§ Your goal:
Pictures are not part of the copy. Retype the lines from the first one through the line that contains "C = scene.collection".

§ Collected data:
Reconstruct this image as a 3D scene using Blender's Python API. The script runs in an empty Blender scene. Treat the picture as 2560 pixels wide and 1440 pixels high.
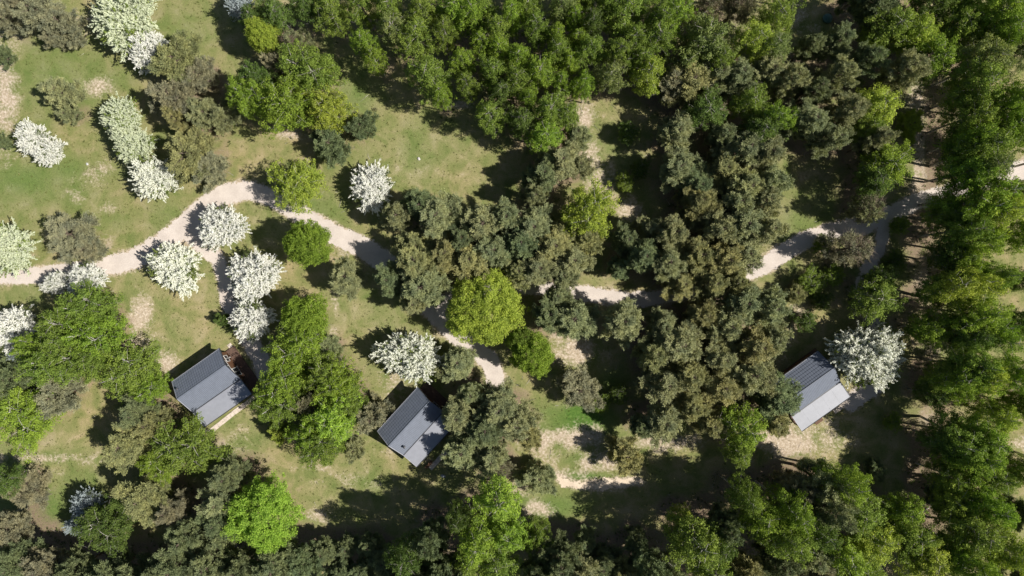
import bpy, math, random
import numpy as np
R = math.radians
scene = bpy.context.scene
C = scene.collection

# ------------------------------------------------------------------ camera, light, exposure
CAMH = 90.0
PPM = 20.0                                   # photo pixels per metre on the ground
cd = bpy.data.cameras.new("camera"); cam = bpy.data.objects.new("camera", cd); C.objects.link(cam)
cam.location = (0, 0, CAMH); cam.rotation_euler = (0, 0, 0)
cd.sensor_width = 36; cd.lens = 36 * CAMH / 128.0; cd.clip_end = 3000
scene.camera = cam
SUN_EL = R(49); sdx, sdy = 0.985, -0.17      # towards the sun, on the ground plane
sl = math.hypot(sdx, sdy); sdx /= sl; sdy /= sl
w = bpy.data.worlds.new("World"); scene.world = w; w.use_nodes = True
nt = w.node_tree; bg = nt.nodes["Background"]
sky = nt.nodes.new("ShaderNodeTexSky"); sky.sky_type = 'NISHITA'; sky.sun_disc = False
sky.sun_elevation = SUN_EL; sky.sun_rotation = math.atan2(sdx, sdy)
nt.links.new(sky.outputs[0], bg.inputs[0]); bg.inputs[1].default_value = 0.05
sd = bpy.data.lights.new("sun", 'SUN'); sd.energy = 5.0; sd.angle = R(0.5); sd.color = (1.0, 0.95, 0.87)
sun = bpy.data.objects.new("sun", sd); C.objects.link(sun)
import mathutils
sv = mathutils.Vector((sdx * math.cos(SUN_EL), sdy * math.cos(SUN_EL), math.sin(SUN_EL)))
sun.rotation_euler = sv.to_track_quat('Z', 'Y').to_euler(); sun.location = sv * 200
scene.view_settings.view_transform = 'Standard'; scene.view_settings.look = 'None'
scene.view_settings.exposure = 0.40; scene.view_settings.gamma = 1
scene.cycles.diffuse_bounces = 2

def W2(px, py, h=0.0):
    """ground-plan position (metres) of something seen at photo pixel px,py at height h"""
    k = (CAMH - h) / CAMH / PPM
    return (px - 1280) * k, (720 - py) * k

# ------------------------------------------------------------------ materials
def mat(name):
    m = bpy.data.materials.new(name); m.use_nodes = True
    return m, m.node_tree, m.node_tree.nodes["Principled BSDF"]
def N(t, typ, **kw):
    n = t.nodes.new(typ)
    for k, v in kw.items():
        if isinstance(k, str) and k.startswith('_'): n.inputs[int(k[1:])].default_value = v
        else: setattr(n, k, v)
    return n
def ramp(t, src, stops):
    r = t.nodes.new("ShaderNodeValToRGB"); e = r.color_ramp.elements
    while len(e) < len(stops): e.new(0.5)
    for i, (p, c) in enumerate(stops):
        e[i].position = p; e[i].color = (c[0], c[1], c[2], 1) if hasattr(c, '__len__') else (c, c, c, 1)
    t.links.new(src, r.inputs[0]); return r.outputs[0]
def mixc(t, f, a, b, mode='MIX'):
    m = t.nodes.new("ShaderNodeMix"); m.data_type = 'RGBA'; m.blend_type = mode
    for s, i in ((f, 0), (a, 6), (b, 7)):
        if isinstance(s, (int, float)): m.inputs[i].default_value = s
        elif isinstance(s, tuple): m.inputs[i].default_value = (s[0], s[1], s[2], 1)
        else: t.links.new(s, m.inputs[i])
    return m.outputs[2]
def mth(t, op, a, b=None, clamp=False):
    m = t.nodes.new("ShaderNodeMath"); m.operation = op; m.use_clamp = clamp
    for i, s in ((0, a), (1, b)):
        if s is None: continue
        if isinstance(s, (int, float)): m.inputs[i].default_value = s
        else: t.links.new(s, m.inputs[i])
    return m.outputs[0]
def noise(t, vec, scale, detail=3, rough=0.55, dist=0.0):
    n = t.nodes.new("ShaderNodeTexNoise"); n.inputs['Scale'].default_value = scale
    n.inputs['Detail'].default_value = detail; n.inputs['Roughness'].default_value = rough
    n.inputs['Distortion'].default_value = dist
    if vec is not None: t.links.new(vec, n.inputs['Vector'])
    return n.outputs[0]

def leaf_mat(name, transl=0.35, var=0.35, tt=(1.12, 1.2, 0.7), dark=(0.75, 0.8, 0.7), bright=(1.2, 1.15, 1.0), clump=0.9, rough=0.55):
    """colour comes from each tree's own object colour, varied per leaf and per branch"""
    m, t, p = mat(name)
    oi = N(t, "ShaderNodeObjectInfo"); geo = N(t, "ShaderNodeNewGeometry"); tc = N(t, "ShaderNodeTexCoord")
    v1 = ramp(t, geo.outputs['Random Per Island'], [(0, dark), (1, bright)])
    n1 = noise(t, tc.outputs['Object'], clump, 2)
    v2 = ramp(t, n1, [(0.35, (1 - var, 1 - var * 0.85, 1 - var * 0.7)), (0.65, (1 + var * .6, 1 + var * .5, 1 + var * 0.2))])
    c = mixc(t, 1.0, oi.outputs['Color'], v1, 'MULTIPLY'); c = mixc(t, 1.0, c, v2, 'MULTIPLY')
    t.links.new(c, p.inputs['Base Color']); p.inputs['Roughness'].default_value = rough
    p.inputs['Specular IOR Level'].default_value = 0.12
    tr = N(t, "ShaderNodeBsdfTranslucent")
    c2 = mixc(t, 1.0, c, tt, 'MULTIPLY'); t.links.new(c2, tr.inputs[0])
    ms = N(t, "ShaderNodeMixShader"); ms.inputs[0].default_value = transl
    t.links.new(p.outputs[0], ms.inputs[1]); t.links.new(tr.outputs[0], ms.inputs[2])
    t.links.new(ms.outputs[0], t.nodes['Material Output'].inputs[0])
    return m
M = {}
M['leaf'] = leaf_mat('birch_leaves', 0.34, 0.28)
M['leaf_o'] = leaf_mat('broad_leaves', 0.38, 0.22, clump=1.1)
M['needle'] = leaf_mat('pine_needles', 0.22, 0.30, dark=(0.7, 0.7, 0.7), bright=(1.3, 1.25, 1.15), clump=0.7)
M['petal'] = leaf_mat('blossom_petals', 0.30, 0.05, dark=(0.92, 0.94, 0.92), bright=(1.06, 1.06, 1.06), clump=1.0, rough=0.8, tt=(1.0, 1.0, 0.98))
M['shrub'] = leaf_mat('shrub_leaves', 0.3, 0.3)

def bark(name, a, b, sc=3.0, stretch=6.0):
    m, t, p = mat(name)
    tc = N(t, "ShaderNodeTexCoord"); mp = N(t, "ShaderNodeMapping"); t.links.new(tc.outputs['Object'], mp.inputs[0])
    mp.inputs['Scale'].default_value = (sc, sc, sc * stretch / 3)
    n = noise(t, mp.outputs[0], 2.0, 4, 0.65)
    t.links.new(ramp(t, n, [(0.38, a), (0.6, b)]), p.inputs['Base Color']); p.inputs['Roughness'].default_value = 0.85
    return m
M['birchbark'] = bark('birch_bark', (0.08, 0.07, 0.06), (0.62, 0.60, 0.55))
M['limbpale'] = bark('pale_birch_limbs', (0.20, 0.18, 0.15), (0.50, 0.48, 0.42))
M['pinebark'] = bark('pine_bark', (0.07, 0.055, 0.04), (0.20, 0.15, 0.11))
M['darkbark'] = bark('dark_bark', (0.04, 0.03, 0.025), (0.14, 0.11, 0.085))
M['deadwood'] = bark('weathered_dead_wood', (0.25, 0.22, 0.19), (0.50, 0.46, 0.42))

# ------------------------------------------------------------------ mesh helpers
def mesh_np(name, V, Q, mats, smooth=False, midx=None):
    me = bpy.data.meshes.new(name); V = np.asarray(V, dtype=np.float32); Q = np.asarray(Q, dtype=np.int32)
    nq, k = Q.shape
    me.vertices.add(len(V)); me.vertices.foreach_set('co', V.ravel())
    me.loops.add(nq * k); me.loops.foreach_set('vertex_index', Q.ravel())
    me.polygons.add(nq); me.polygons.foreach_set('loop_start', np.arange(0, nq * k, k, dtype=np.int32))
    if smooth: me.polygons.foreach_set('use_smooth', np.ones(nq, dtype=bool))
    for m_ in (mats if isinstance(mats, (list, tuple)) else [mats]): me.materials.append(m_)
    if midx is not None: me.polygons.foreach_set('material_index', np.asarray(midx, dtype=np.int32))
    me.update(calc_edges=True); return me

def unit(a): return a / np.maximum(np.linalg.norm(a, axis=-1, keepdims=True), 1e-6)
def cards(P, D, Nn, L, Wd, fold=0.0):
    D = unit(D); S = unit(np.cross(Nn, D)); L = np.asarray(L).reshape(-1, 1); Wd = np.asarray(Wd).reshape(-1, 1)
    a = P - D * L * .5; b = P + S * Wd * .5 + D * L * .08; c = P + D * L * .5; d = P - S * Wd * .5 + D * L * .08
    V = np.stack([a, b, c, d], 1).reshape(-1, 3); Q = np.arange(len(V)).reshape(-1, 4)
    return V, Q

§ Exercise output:
Reconstruct this image as a 3D scene using Blender's Python API. The script runs in an empty Blender scene. Treat the picture as 2560 pixels wide and 1440 pixels high.
import bpy, math, random
import numpy as np
R = math.radians
scene = bpy.context.scene
C = scene.collection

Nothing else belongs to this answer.